--- BEGIN The input ---
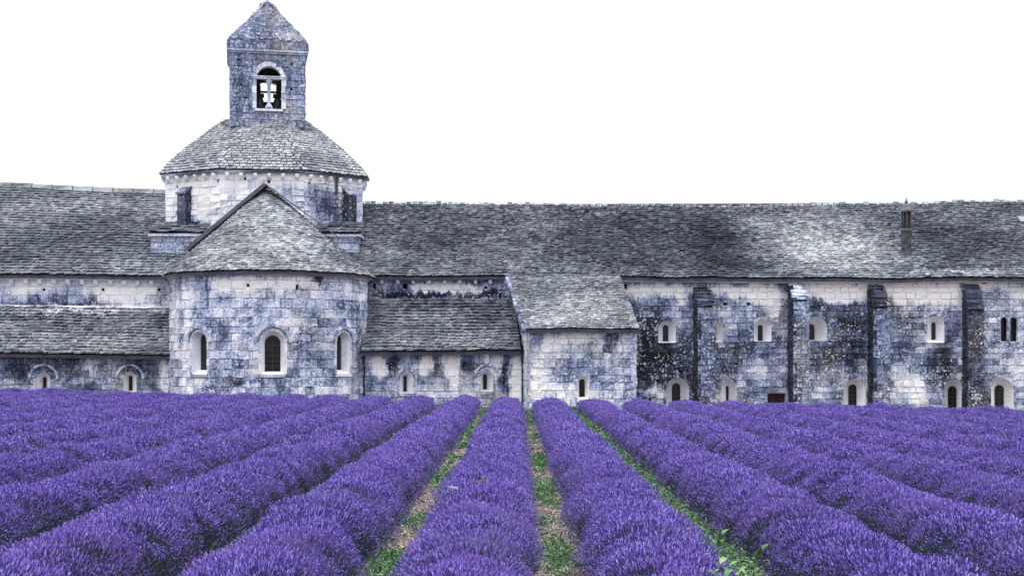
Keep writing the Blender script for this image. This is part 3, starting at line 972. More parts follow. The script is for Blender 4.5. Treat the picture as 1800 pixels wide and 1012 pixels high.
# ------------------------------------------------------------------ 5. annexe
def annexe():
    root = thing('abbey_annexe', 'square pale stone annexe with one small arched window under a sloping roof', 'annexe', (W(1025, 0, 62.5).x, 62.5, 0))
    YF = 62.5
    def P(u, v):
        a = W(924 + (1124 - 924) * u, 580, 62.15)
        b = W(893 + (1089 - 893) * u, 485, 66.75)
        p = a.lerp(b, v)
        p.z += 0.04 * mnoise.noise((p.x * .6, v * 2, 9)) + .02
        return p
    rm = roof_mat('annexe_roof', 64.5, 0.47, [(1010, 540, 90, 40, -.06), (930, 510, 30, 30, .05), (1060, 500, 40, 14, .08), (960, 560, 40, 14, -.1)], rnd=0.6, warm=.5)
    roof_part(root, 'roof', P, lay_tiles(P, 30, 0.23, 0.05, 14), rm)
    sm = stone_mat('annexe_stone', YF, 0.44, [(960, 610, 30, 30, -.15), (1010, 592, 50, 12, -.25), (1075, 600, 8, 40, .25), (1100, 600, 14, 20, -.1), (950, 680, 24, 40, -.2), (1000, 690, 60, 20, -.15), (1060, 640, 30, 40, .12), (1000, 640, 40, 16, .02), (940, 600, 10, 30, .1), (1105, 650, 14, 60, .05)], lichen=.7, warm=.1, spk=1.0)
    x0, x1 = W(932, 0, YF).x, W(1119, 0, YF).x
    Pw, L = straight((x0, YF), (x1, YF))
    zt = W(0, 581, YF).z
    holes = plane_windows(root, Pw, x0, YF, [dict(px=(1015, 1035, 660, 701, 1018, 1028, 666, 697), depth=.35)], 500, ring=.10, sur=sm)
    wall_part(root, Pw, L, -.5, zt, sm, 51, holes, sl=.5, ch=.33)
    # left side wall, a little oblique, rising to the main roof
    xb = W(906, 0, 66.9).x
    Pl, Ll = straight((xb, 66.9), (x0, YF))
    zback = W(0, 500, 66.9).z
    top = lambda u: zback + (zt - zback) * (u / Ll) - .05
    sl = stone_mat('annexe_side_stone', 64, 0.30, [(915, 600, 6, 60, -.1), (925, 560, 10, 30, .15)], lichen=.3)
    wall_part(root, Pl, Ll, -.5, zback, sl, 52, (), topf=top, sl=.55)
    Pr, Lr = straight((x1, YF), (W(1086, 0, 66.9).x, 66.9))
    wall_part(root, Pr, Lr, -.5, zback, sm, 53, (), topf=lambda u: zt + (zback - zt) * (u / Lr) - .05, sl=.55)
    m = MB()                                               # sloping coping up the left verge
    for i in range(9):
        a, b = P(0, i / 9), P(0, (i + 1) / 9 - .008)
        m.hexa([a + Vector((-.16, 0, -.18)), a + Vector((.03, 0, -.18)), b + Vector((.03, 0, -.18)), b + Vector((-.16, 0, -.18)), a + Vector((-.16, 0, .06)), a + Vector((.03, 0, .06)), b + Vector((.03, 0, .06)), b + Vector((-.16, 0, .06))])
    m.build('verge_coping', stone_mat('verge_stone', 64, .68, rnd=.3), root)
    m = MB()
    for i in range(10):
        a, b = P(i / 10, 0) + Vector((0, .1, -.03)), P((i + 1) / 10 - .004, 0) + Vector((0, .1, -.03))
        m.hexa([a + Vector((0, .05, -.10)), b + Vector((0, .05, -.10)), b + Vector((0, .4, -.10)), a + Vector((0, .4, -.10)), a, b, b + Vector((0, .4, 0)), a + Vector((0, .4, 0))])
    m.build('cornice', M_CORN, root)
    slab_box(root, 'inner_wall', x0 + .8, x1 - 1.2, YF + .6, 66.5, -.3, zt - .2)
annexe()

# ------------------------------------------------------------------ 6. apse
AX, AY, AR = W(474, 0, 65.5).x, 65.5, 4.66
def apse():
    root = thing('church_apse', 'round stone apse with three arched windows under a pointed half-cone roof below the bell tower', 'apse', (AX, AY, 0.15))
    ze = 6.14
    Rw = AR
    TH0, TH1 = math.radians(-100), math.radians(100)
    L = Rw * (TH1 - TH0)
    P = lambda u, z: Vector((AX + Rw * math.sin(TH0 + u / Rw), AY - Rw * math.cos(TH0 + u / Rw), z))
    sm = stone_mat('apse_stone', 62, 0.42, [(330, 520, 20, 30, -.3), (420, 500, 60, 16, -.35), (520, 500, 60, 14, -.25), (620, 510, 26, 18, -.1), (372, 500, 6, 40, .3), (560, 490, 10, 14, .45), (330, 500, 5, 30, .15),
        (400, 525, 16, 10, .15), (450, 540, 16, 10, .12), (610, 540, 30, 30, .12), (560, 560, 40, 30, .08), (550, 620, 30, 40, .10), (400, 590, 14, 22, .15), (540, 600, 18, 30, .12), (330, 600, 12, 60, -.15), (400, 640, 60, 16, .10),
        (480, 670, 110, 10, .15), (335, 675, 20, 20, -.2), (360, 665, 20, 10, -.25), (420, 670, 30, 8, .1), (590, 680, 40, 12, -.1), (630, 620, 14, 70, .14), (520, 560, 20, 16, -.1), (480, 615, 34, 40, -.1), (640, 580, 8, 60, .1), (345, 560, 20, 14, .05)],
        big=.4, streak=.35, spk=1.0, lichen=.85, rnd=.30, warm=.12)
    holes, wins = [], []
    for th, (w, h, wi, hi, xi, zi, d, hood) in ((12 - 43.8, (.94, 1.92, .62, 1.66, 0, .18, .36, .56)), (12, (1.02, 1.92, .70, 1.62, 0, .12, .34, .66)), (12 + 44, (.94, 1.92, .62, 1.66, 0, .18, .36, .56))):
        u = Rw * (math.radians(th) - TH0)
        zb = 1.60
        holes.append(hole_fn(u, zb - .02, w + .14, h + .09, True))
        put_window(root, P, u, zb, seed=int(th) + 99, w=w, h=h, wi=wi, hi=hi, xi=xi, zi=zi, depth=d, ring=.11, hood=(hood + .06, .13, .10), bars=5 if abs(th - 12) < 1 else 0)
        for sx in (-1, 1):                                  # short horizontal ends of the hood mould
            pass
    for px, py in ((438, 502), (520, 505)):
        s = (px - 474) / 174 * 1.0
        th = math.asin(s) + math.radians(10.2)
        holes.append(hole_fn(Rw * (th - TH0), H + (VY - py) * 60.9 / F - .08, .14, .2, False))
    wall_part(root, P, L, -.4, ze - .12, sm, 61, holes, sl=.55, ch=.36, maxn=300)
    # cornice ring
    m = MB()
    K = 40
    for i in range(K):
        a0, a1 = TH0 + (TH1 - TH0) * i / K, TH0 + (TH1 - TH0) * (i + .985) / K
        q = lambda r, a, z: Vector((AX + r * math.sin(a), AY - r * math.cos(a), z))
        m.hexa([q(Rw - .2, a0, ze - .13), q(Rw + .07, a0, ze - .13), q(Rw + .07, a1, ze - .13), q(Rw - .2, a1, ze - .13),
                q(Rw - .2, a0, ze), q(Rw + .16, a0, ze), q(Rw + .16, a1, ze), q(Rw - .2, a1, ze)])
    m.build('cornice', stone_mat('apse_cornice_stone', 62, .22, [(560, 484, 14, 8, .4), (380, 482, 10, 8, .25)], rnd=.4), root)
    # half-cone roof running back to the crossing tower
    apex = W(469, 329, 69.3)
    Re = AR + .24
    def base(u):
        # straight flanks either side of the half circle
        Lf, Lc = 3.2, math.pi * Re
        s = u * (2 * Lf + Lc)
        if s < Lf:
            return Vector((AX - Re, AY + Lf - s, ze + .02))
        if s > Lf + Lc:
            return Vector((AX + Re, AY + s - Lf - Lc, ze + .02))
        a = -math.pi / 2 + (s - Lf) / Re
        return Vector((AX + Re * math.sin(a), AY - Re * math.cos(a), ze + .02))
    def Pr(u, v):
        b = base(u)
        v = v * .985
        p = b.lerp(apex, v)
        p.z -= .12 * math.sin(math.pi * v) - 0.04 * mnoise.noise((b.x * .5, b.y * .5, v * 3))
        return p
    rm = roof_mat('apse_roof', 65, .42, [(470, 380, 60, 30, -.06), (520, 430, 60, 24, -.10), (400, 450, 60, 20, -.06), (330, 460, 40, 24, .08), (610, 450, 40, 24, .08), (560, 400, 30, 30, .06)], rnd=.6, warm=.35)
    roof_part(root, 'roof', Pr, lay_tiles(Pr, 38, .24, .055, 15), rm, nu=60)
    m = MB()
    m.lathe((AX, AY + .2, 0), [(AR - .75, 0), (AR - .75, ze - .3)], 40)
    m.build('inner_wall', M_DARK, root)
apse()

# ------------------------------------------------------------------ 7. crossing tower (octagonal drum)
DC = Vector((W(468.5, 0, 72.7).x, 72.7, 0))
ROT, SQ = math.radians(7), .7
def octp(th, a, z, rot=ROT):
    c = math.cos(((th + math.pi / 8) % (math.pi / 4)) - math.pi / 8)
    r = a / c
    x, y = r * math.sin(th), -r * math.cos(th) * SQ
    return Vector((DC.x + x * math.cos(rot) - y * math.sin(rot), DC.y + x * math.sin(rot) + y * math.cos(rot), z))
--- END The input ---
--- BEGIN The input ---
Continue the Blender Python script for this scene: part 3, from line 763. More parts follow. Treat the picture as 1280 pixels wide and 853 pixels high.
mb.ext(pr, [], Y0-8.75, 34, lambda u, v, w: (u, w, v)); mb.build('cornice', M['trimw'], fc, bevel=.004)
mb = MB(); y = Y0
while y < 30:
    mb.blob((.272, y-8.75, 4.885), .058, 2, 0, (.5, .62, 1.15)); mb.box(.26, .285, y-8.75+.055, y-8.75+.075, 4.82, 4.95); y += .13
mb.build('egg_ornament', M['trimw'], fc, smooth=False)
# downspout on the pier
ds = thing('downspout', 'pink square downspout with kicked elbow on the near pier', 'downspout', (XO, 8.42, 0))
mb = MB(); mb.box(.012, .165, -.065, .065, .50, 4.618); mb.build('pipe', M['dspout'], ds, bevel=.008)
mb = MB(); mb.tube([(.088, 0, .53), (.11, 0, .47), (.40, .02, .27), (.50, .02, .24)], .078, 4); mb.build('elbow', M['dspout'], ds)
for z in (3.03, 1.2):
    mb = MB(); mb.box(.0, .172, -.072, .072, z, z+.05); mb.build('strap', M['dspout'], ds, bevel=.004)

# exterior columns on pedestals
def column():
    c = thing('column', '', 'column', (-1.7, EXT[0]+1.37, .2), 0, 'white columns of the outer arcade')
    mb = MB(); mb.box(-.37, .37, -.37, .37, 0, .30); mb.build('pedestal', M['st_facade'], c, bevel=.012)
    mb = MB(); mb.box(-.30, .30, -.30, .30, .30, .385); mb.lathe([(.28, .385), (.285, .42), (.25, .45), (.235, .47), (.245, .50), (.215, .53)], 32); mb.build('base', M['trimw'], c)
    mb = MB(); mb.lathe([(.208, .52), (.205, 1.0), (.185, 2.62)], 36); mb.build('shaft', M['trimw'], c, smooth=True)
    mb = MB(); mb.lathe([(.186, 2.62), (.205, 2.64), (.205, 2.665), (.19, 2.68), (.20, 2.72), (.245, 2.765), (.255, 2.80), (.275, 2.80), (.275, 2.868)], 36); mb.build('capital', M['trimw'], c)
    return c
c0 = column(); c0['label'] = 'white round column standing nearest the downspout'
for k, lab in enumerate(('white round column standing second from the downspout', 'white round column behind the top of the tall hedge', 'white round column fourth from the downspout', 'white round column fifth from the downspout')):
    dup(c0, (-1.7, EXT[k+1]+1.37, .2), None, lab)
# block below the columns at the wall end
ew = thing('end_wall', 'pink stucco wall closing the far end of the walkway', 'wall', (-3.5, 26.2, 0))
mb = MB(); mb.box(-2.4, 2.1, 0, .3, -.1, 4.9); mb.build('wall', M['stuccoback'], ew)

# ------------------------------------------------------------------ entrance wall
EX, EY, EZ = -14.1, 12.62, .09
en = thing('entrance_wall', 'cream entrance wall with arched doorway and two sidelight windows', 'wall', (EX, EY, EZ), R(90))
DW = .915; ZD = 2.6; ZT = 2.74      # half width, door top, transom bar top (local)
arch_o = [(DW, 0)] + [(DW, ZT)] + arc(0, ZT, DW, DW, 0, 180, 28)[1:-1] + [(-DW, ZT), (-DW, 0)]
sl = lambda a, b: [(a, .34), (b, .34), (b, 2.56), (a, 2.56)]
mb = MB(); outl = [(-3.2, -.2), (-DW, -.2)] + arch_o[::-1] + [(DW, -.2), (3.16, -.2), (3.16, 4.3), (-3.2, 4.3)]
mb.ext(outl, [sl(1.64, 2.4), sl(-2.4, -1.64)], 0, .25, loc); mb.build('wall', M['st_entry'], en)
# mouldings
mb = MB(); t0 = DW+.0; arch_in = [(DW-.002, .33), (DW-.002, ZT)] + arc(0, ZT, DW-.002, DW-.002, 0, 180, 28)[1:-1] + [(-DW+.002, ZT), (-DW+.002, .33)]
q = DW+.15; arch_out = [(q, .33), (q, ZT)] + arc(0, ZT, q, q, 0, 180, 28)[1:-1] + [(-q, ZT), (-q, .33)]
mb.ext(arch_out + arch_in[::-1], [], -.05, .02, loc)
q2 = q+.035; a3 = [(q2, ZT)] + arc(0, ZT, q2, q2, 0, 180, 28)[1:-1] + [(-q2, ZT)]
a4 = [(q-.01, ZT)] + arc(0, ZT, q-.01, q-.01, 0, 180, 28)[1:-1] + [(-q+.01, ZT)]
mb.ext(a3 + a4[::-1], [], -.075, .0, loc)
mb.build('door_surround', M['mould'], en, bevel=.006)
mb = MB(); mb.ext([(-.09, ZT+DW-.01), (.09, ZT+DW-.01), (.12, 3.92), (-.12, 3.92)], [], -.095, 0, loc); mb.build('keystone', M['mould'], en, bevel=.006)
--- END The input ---
Objective:
Return each full line of the entries that contains the word "pixels".

Complete output:
Keep writing the Blender script for this image. This is part 3, starting at line 972. More parts follow. The script is for Blender 4.5. Treat the picture as 1800 pixels wide and 1012 pixels high.
Continue the Blender Python script for this scene: part 3, from line 763. More parts follow. Treat the picture as 1280 pixels wide and 853 pixels high.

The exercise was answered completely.